Objective
Would you extract the whole listing below and retype it exactly?

Source excerpt
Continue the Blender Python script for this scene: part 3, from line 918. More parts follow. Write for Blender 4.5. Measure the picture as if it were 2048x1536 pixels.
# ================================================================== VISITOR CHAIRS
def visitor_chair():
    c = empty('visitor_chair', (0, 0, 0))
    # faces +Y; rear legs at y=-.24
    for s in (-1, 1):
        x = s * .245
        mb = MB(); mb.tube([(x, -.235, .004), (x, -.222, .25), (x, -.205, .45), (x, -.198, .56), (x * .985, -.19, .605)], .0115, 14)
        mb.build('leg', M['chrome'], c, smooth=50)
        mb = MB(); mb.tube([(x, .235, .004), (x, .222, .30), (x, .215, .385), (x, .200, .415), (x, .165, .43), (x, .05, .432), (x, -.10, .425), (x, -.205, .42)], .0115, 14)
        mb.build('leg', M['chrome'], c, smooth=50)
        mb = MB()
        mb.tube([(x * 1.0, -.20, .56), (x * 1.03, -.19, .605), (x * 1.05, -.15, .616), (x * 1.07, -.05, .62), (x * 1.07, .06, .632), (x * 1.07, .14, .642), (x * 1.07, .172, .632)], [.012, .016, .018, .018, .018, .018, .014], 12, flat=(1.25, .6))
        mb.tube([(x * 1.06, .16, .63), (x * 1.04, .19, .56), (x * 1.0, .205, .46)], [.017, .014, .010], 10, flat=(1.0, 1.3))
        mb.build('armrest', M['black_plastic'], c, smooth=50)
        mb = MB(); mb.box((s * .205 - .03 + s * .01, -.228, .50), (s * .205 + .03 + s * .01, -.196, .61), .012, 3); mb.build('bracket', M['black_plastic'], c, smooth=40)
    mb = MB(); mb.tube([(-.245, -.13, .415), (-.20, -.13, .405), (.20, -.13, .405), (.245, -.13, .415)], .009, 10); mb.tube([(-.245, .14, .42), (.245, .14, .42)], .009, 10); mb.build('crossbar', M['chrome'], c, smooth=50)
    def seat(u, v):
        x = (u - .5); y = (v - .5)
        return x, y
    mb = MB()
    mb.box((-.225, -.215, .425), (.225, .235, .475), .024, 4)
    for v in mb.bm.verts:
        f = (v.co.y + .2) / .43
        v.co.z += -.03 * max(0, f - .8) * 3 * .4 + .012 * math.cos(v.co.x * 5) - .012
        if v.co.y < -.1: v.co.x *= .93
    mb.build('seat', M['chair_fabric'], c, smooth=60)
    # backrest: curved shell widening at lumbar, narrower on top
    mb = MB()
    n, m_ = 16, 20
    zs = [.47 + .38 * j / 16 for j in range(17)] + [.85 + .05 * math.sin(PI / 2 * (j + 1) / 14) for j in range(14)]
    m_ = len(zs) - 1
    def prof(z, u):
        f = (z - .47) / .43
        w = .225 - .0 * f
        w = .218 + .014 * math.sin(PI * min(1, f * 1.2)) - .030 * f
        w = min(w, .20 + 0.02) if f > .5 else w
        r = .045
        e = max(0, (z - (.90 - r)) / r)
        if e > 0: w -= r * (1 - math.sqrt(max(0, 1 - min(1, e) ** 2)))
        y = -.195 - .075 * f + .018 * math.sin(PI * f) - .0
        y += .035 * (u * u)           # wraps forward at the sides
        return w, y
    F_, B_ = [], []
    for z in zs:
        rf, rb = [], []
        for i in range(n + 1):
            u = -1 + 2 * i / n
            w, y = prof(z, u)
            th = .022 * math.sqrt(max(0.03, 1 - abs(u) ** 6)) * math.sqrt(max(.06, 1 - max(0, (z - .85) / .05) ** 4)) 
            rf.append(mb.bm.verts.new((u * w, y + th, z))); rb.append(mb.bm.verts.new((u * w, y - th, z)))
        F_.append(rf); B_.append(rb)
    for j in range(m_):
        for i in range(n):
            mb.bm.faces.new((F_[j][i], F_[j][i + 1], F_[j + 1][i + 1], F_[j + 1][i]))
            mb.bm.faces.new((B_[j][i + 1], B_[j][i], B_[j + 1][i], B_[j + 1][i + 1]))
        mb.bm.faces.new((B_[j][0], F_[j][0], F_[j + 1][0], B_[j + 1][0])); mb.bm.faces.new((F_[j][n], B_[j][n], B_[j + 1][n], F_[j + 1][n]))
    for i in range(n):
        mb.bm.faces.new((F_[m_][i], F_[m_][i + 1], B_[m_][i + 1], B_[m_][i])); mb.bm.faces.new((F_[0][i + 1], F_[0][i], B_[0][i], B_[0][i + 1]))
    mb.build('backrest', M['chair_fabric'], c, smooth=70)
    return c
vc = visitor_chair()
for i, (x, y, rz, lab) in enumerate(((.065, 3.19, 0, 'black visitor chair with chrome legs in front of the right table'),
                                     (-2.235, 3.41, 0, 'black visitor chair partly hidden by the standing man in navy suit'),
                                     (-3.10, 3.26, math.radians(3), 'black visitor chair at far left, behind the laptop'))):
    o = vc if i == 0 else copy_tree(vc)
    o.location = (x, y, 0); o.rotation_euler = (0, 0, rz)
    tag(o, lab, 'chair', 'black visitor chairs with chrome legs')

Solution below
Continue the Blender Python script for this scene: part 3, from line 918. More parts follow. Write for Blender 4.5. Measure the picture as if it were 2048x1536 pixels.
# ================================================================== VISITOR CHAIRS
def visitor_chair():
    c = empty('visitor_chair', (0, 0, 0))
    # faces +Y; rear legs at y=-.24
    for s in (-1, 1):
        x = s * .245
        mb = MB(); mb.tube([(x, -.235, .004), (x, -.222, .25), (x, -.205, .45), (x, -.198, .56), (x * .985, -.19, .605)], .0115, 14)
        mb.build('leg', M['chrome'], c, smooth=50)
        mb = MB(); mb.tube([(x, .235, .004), (x, .222, .30), (x, .215, .385), (x, .200, .415), (x, .165, .43), (x, .05, .432), (x, -.10, .425), (x, -.205, .42)], .0115, 14)
        mb.build('leg', M['chrome'], c, smooth=50)
        mb = MB()
        mb.tube([(x * 1.0, -.20, .56), (x * 1.03, -.19, .605), (x * 1.05, -.15, .616), (x * 1.07, -.05, .62), (x * 1.07, .06, .632), (x * 1.07, .14, .642), (x * 1.07, .172, .632)], [.012, .016, .018, .018, .018, .018, .014], 12, flat=(1.25, .6))
        mb.tube([(x * 1.06, .16, .63), (x * 1.04, .19, .56), (x * 1.0, .205, .46)], [.017, .014, .010], 10, flat=(1.0, 1.3))
        mb.build('armrest', M['black_plastic'], c, smooth=50)
        mb = MB(); mb.box((s * .205 - .03 + s * .01, -.228, .50), (s * .205 + .03 + s * .01, -.196, .61), .012, 3); mb.build('bracket', M['black_plastic'], c, smooth=40)
    mb = MB(); mb.tube([(-.245, -.13, .415), (-.20, -.13, .405), (.20, -.13, .405), (.245, -.13, .415)], .009, 10); mb.tube([(-.245, .14, .42), (.245, .14, .42)], .009, 10); mb.build('crossbar', M['chrome'], c, smooth=50)
    def seat(u, v):
        x = (u - .5); y = (v - .5)
        return x, y
    mb = MB()
    mb.box((-.225, -.215, .425), (.225, .235, .475), .024, 4)
    for v in mb.bm.verts:
        f = (v.co.y + .2) / .43
        v.co.z += -.03 * max(0, f - .8) * 3 * .4 + .012 * math.cos(v.co.x * 5) - .012
        if v.co.y < -.1: v.co.x *= .93
    mb.build('seat', M['chair_fabric'], c, smooth=60)
    # backrest: curved shell widening at lumbar, narrower on top
    mb = MB()
    n, m_ = 16, 20
    zs = [.47 + .38 * j / 16 for j in range(17)] + [.85 + .05 * math.sin(PI / 2 * (j + 1) / 14) for j in range(14)]
    m_ = len(zs) - 1
    def prof(z, u):
        f = (z - .47) / .43
        w = .225 - .0 * f
        w = .218 + .014 * math.sin(PI * min(1, f * 1.2)) - .030 * f
        w = min(w, .20 + 0.02) if f > .5 else w
        r = .045
        e = max(0, (z - (.90 - r)) / r)
        if e > 0: w -= r * (1 - math.sqrt(max(0, 1 - min(1, e) ** 2)))
        y = -.195 - .075 * f + .018 * math.sin(PI * f) - .0
        y += .035 * (u * u)           # wraps forward at the sides
        return w, y
    F_, B_ = [], []
    for z in zs:
        rf, rb = [], []
        for i in range(n + 1):
            u = -1 + 2 * i / n
            w, y = prof(z, u)
            th = .022 * math.sqrt(max(0.03, 1 - abs(u) ** 6)) * math.sqrt(max(.06, 1 - max(0, (z - .85) / .05) ** 4)) 
            rf.append(mb.bm.verts.new((u * w, y + th, z))); rb.append(mb.bm.verts.new((u * w, y - th, z)))
        F_.append(rf); B_.append(rb)
    for j in range(m_):
        for i in range(n):
            mb.bm.faces.new((F_[j][i], F_[j][i + 1], F_[j + 1][i + 1], F_[j + 1][i]))
            mb.bm.faces.new((B_[j][i + 1], B_[j][i], B_[j + 1][i], B_[j + 1][i + 1]))
        mb.bm.faces.new((B_[j][0], F_[j][0], F_[j + 1][0], B_[j + 1][0])); mb.bm.faces.new((F_[j][n], B_[j][n], B_[j + 1][n], F_[j + 1][n]))
    for i in range(n):
        mb.bm.faces.new((F_[m_][i], F_[m_][i + 1], B_[m_][i + 1], B_[m_][i])); mb.bm.faces.new((F_[0][i + 1], F_[0][i], B_[0][i], B_[0][i + 1]))
    mb.build('backrest', M['chair_fabric'], c, smooth=70)
    return c
vc = visitor_chair()
for i, (x, y, rz, lab) in enumerate(((.065, 3.19, 0, 'black visitor chair with chrome legs in front of the right table'),
                                     (-2.235, 3.41, 0, 'black visitor chair partly hidden by the standing man in navy suit'),
                                     (-3.10, 3.26, math.radians(3), 'black visitor chair at far left, behind the laptop'))):
    o = vc if i == 0 else copy_tree(vc)
    o.location = (x, y, 0); o.rotation_euler = (0, 0, rz)
    tag(o, lab, 'chair', 'black visitor chairs with chrome legs')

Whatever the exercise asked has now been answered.